Supplied material
╭──

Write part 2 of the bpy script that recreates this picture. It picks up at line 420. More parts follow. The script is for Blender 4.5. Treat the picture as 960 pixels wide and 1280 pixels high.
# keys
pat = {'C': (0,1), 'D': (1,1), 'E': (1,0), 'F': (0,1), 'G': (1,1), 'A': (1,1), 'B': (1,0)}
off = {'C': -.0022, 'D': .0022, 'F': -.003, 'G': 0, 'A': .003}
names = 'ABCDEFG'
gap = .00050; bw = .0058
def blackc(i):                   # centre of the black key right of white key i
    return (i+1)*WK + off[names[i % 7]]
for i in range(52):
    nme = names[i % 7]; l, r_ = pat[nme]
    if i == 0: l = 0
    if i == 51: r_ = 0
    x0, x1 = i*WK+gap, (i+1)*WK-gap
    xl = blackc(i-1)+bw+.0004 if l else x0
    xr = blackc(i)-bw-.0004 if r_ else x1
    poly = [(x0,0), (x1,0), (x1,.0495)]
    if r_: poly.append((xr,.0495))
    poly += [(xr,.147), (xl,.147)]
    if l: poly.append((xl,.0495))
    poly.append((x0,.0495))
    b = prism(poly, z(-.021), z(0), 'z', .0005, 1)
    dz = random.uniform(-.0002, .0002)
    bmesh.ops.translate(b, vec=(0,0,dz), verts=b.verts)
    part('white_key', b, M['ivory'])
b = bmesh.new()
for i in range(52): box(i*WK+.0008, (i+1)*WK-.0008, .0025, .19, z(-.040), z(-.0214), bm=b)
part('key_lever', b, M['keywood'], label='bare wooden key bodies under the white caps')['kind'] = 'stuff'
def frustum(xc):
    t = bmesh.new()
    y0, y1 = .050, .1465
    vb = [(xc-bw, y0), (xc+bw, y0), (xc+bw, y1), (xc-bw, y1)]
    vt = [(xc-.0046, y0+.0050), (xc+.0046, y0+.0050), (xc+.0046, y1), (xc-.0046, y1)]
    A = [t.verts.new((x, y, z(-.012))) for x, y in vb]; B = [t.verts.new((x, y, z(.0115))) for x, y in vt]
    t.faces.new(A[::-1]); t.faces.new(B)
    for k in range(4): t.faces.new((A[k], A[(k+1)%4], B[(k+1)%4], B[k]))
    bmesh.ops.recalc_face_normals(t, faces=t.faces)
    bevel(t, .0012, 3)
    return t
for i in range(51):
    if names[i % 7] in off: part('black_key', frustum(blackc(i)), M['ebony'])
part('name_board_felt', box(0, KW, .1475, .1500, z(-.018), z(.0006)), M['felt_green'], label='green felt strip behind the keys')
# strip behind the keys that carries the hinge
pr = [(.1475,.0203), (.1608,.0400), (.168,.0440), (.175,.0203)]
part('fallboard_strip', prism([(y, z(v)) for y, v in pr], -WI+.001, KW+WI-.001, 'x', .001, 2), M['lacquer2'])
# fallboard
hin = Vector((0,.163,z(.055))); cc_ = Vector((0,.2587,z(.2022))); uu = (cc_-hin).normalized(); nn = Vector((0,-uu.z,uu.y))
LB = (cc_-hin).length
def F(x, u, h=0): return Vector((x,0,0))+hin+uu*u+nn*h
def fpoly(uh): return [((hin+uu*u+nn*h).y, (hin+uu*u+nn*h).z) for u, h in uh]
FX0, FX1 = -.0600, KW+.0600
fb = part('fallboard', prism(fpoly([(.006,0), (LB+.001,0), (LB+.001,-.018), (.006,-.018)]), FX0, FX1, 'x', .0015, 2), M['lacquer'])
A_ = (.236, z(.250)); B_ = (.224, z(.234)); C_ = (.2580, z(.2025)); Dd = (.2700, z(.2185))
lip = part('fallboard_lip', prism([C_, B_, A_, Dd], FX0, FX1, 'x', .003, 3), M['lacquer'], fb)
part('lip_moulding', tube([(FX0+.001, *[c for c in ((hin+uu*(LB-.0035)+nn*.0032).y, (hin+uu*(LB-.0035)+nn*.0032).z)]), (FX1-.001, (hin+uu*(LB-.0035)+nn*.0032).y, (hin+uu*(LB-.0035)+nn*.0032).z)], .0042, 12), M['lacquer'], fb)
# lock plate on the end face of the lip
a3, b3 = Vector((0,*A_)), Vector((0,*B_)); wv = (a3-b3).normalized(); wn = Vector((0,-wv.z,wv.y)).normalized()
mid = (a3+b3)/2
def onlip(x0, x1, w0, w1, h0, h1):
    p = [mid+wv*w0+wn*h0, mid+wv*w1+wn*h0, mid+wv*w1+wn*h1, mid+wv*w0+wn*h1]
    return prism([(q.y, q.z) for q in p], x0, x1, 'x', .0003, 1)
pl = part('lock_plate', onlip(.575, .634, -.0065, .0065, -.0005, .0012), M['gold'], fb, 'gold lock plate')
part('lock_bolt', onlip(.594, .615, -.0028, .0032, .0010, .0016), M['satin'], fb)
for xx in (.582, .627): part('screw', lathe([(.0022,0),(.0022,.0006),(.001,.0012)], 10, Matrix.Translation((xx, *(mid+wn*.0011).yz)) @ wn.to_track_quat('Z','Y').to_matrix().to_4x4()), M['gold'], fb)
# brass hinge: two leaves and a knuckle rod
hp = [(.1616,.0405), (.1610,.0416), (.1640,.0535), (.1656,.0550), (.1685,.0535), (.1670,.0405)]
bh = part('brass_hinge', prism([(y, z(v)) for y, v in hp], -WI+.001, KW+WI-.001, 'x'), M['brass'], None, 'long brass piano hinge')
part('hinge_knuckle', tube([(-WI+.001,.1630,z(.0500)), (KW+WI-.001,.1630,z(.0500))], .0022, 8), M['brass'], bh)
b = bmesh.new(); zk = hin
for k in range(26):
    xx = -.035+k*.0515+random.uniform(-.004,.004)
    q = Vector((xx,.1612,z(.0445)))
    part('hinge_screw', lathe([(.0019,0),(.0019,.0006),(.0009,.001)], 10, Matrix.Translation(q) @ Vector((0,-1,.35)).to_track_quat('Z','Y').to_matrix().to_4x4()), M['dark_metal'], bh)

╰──

Exercise
Return the listing above in full, character for character.

Answer for the task
Write part 2 of the bpy script that recreates this picture. It picks up at line 420. More parts follow. The script is for Blender 4.5. Treat the picture as 960 pixels wide and 1280 pixels high.
# keys
pat = {'C': (0,1), 'D': (1,1), 'E': (1,0), 'F': (0,1), 'G': (1,1), 'A': (1,1), 'B': (1,0)}
off = {'C': -.0022, 'D': .0022, 'F': -.003, 'G': 0, 'A': .003}
names = 'ABCDEFG'
gap = .00050; bw = .0058
def blackc(i):                   # centre of the black key right of white key i
    return (i+1)*WK + off[names[i % 7]]
for i in range(52):
    nme = names[i % 7]; l, r_ = pat[nme]
    if i == 0: l = 0
    if i == 51: r_ = 0
    x0, x1 = i*WK+gap, (i+1)*WK-gap
    xl = blackc(i-1)+bw+.0004 if l else x0
    xr = blackc(i)-bw-.0004 if r_ else x1
    poly = [(x0,0), (x1,0), (x1,.0495)]
    if r_: poly.append((xr,.0495))
    poly += [(xr,.147), (xl,.147)]
    if l: poly.append((xl,.0495))
    poly.append((x0,.0495))
    b = prism(poly, z(-.021), z(0), 'z', .0005, 1)
    dz = random.uniform(-.0002, .0002)
    bmesh.ops.translate(b, vec=(0,0,dz), verts=b.verts)
    part('white_key', b, M['ivory'])
b = bmesh.new()
for i in range(52): box(i*WK+.0008, (i+1)*WK-.0008, .0025, .19, z(-.040), z(-.0214), bm=b)
part('key_lever', b, M['keywood'], label='bare wooden key bodies under the white caps')['kind'] = 'stuff'
def frustum(xc):
    t = bmesh.new()
    y0, y1 = .050, .1465
    vb = [(xc-bw, y0), (xc+bw, y0), (xc+bw, y1), (xc-bw, y1)]
    vt = [(xc-.0046, y0+.0050), (xc+.0046, y0+.0050), (xc+.0046, y1), (xc-.0046, y1)]
    A = [t.verts.new((x, y, z(-.012))) for x, y in vb]; B = [t.verts.new((x, y, z(.0115))) for x, y in vt]
    t.faces.new(A[::-1]); t.faces.new(B)
    for k in range(4): t.faces.new((A[k], A[(k+1)%4], B[(k+1)%4], B[k]))
    bmesh.ops.recalc_face_normals(t, faces=t.faces)
    bevel(t, .0012, 3)
    return t
for i in range(51):
    if names[i % 7] in off: part('black_key', frustum(blackc(i)), M['ebony'])
part('name_board_felt', box(0, KW, .1475, .1500, z(-.018), z(.0006)), M['felt_green'], label='green felt strip behind the keys')
# strip behind the keys that carries the hinge
pr = [(.1475,.0203), (.1608,.0400), (.168,.0440), (.175,.0203)]
part('fallboard_strip', prism([(y, z(v)) for y, v in pr], -WI+.001, KW+WI-.001, 'x', .001, 2), M['lacquer2'])
# fallboard
hin = Vector((0,.163,z(.055))); cc_ = Vector((0,.2587,z(.2022))); uu = (cc_-hin).normalized(); nn = Vector((0,-uu.z,uu.y))
LB = (cc_-hin).length
def F(x, u, h=0): return Vector((x,0,0))+hin+uu*u+nn*h
def fpoly(uh): return [((hin+uu*u+nn*h).y, (hin+uu*u+nn*h).z) for u, h in uh]
FX0, FX1 = -.0600, KW+.0600
fb = part('fallboard', prism(fpoly([(.006,0), (LB+.001,0), (LB+.001,-.018), (.006,-.018)]), FX0, FX1, 'x', .0015, 2), M['lacquer'])
A_ = (.236, z(.250)); B_ = (.224, z(.234)); C_ = (.2580, z(.2025)); Dd = (.2700, z(.2185))
lip = part('fallboard_lip', prism([C_, B_, A_, Dd], FX0, FX1, 'x', .003, 3), M['lacquer'], fb)
part('lip_moulding', tube([(FX0+.001, *[c for c in ((hin+uu*(LB-.0035)+nn*.0032).y, (hin+uu*(LB-.0035)+nn*.0032).z)]), (FX1-.001, (hin+uu*(LB-.0035)+nn*.0032).y, (hin+uu*(LB-.0035)+nn*.0032).z)], .0042, 12), M['lacquer'], fb)
# lock plate on the end face of the lip
a3, b3 = Vector((0,*A_)), Vector((0,*B_)); wv = (a3-b3).normalized(); wn = Vector((0,-wv.z,wv.y)).normalized()
mid = (a3+b3)/2
def onlip(x0, x1, w0, w1, h0, h1):
    p = [mid+wv*w0+wn*h0, mid+wv*w1+wn*h0, mid+wv*w1+wn*h1, mid+wv*w0+wn*h1]
    return prism([(q.y, q.z) for q in p], x0, x1, 'x', .0003, 1)
pl = part('lock_plate', onlip(.575, .634, -.0065, .0065, -.0005, .0012), M['gold'], fb, 'gold lock plate')
part('lock_bolt', onlip(.594, .615, -.0028, .0032, .0010, .0016), M['satin'], fb)
for xx in (.582, .627): part('screw', lathe([(.0022,0),(.0022,.0006),(.001,.0012)], 10, Matrix.Translation((xx, *(mid+wn*.0011).yz)) @ wn.to_track_quat('Z','Y').to_matrix().to_4x4()), M['gold'], fb)
# brass hinge: two leaves and a knuckle rod
hp = [(.1616,.0405), (.1610,.0416), (.1640,.0535), (.1656,.0550), (.1685,.0535), (.1670,.0405)]
bh = part('brass_hinge', prism([(y, z(v)) for y, v in hp], -WI+.001, KW+WI-.001, 'x'), M['brass'], None, 'long brass piano hinge')
part('hinge_knuckle', tube([(-WI+.001,.1630,z(.0500)), (KW+WI-.001,.1630,z(.0500))], .0022, 8), M['brass'], bh)
b = bmesh.new(); zk = hin
for k in range(26):
    xx = -.035+k*.0515+random.uniform(-.004,.004)
    q = Vector((xx,.1612,z(.0445)))
    part('hinge_screw', lathe([(.0019,0),(.0019,.0006),(.0009,.001)], 10, Matrix.Translation(q) @ Vector((0,-1,.35)).to_track_quat('Z','Y').to_matrix().to_4x4()), M['dark_metal'], bh)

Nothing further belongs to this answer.